Plus, around one-third of Australia’s sugar crop lay in the path of the cyclone – a fact that has caused sugar to hit a 30-year high this week.

Market Maven had already predicted that commodities would be the hot topic for 2011, but I really couldn’t have foreseen the events of this week.

On the other side of the planet, a bitter story of revolution is unfolding across the Middle East, with the only winner so far being the price of oil.

Two months ago, I told you that I expected to see a correction in oil prices -it stagnated for a while, then pushed down to the bottom of its trading channel.
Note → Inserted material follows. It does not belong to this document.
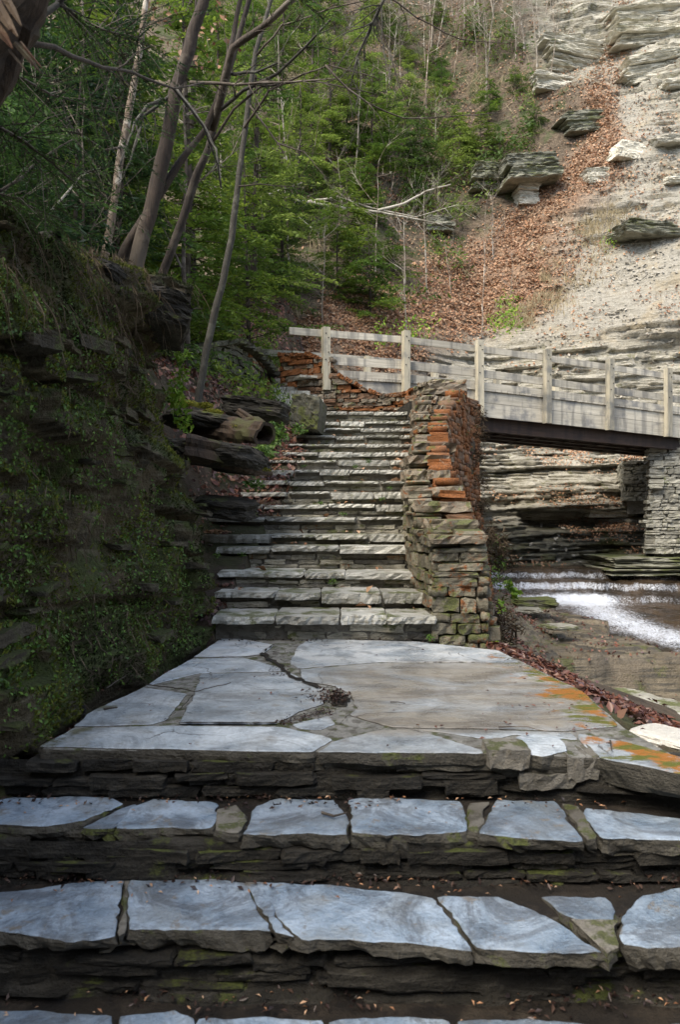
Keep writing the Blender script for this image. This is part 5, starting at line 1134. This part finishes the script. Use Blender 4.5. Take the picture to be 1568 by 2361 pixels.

However, this week has seen the oil rebound strongly, with Brent Crude breaking through to the upside of its long-term trend, through the $100 mark. There are two reasons for this: Suez and Sumed – a canal and a pipeline that form two vital “chokepoints” for global trade that run through the heart of Egypt.

And fears about what could happen if these two oil channels don’t run smoothly have been taken to heart by oil traders.

Another one to watch

Of course, there’s another commodity that usually spikes up when we have a helping of global uncertainty: gold.

Having galloped ahead at an incredible rate in recent years, gold, at the moment, appears to be taking a breather. It’s formed a near-on perfect head and shoulders, which is a pretty strong indicator for a reversal.

However, there’s a fly in the ointment of this text-book reversal indicator – what’s going on right now in the Middle East. This kind of uncertainty will usually affect gold prices to the up-side, so – personally – I won’t be throwing all my funds into a gold short just yet!